GLDF | Revue : Points de Vue Initiatiques | 4T/1977 |
Foi Chrétienne et Franc-Maçonnerie Pour beaucoup de
gens encore, foi chrétienne et Franc-Maçonnerie sont incompatibles. La liberté
de conscience prônée par notre Ordre, son excommunication par le Pape au
XVllle siècle, ses combats contre le cléricalisme à la fin du siècle dernier
apparaissent comme autant de preuves d'une opposition irréductible. Certes le
public intéressé par ces questions sait que des contacts officiels ont été
renoués entre les Eglises et la Franc Maçonnerie comme en a témoigné en juin
1971 la visite à la Grande Loge de France de Monseigneur Daniel Pézeril évêque
auxiliaire de Paris. Mais ce même public a entendu récemment les paroles d'un
autre évêque, en rupture de ban avec Rome certes, clouant la Maçonnerie au
pilori, sous l'accusation éculée de satanisme. Le côté fanatique et extravagant
de pareils propos n'a pas échappé bien sûr aux esprits avertis. Mais nous
sommes • payés u pour savoir, nous autres maçons qu'il reste toujours quelque
chose des calomnies que l'on profère, surtout quand celles-ci sont de taille.

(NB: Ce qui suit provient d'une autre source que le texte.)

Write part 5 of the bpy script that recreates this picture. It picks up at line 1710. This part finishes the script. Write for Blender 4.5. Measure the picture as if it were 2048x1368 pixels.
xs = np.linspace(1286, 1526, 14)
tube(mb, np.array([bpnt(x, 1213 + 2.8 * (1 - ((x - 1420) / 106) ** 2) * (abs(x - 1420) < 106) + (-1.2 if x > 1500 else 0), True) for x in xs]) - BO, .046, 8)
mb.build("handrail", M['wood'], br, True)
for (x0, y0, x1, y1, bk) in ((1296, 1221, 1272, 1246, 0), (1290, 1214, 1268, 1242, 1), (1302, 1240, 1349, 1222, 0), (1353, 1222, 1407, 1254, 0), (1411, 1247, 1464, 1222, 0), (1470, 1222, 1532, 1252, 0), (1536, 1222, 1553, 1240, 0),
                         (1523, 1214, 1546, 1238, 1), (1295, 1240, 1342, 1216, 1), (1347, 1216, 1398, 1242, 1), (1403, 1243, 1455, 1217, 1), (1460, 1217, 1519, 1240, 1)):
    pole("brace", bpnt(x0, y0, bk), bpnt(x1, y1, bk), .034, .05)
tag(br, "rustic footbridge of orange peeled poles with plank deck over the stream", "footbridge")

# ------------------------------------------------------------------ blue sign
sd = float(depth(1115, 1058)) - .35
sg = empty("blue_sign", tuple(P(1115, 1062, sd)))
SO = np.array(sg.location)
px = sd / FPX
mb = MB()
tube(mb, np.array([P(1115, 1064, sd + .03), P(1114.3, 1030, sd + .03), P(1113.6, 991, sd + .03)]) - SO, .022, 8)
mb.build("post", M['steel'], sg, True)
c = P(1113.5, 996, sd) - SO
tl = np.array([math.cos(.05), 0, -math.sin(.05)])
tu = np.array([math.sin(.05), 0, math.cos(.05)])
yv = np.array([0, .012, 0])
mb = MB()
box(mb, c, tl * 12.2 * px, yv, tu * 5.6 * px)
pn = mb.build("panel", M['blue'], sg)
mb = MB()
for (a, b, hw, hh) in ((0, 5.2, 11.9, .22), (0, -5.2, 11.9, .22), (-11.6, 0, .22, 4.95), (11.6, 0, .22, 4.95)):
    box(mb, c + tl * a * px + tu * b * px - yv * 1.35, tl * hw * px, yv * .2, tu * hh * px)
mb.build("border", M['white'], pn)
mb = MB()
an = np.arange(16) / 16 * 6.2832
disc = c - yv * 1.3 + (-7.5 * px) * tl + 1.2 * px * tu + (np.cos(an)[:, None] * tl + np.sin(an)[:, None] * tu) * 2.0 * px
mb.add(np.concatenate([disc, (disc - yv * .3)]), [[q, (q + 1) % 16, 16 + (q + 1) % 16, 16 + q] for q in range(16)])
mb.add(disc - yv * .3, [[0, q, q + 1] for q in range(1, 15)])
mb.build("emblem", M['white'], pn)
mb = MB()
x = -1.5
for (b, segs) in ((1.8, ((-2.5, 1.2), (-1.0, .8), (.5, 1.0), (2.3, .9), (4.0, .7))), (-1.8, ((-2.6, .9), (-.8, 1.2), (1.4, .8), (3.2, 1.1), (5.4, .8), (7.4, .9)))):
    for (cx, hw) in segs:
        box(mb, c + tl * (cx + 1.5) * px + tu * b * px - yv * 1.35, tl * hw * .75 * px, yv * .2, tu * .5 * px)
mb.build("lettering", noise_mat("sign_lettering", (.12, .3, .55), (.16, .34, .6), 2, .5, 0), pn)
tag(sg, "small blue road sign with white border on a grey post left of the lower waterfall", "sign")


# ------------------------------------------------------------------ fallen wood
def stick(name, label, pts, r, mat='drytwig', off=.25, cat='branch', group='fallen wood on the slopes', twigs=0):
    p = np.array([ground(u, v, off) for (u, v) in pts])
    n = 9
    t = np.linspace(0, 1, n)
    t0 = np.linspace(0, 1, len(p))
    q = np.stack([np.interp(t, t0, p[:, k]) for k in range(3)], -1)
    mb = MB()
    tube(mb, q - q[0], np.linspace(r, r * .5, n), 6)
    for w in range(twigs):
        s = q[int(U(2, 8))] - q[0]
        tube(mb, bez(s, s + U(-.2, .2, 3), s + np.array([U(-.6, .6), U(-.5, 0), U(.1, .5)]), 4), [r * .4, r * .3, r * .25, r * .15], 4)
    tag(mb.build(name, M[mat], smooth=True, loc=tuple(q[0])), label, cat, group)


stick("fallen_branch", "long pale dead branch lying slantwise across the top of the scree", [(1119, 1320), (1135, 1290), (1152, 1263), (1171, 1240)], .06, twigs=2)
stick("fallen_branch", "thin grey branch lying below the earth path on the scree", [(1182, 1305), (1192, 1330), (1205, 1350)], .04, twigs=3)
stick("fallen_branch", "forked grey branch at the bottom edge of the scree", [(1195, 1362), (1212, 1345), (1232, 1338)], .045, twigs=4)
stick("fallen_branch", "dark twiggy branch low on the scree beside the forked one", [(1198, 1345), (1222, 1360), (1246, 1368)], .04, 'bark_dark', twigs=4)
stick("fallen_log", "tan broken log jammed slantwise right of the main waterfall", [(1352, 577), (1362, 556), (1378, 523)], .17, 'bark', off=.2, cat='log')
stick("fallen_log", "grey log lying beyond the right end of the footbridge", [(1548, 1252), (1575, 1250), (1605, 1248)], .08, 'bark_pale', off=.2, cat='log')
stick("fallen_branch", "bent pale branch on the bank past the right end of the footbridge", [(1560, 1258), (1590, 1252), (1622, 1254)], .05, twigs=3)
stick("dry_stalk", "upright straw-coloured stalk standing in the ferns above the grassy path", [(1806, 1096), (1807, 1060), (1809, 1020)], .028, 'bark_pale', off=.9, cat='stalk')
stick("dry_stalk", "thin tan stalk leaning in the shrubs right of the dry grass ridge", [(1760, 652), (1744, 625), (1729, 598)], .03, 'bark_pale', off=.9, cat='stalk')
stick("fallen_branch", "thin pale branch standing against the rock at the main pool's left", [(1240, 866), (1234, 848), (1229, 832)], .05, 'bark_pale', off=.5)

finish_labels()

Peut-être ne croira-t-on pas que les messes noires constituent une des
pratiques habituelles des Loges, mais on risque d'en déduire qu'il n'y a pas de
fumée sans feu et de voir ainsi dans de semblables accusations le reflet d'une
inimitié essentielle entre la démarche maçonnique et celle de la foi. Pour être tout à
fait honnête il faut aussi ajouter que certains maçons, volontairement ou
involontairement, alimentent ce qui n'est en fait qu'un malentendu. A force de
claironner partout que la Maçonnerie n'a ni dogme ni doctrine, à force de la
poser en concurrente de la religion, lui donnant bien sûr l'avantage en ce qui
concerne la libération et l'évolution de l'homme, on peut effectivement croire
que le but ultime de la Franc-Maçonnerie est d'affranchir les hommes de la
pratique et des croyances religieuses. *
* * Pour tenter d'y
voir plus clair, il est bon ce me semble de faire en premier lieu un bref
rappel historique. Les fondateurs de la Franc-Maçonnerie spéculative, les
pasteurs Anderson et Desaguliers étaient des chrétiens convaincus. L'obligation
faite aux maçons de croire en Dieu est d'ailleurs inscrite à l'article I de
leurs Constitutions. Et ce n'est certes pas l'esprit maçonnique qui visa les
loges de leurs éléments catholiques dans nos pays latins, mais tout simplement
la bulle pontificale d'excommunication. Encore fallut-il attendre plus d'un
siècle puisqu'en 1867 le Grand Orient de France commandait une messe à Notre-
Dame pour les obsèques de son Grand Maitre, le Maréchal Magnan. Pendant très
longtemps on a donc pu être chrétien et même chrétien catholique romain et
appartenir à une Loge maçonnique sans se trouver gêné. Les conflits qui ont pu
survenir par la suite viennent beaucoup plus d'une évolution contre-nature de
l'Eglise et de la Franc-Maçonnerie que d'une opposition essentielle. Expliquons-nous.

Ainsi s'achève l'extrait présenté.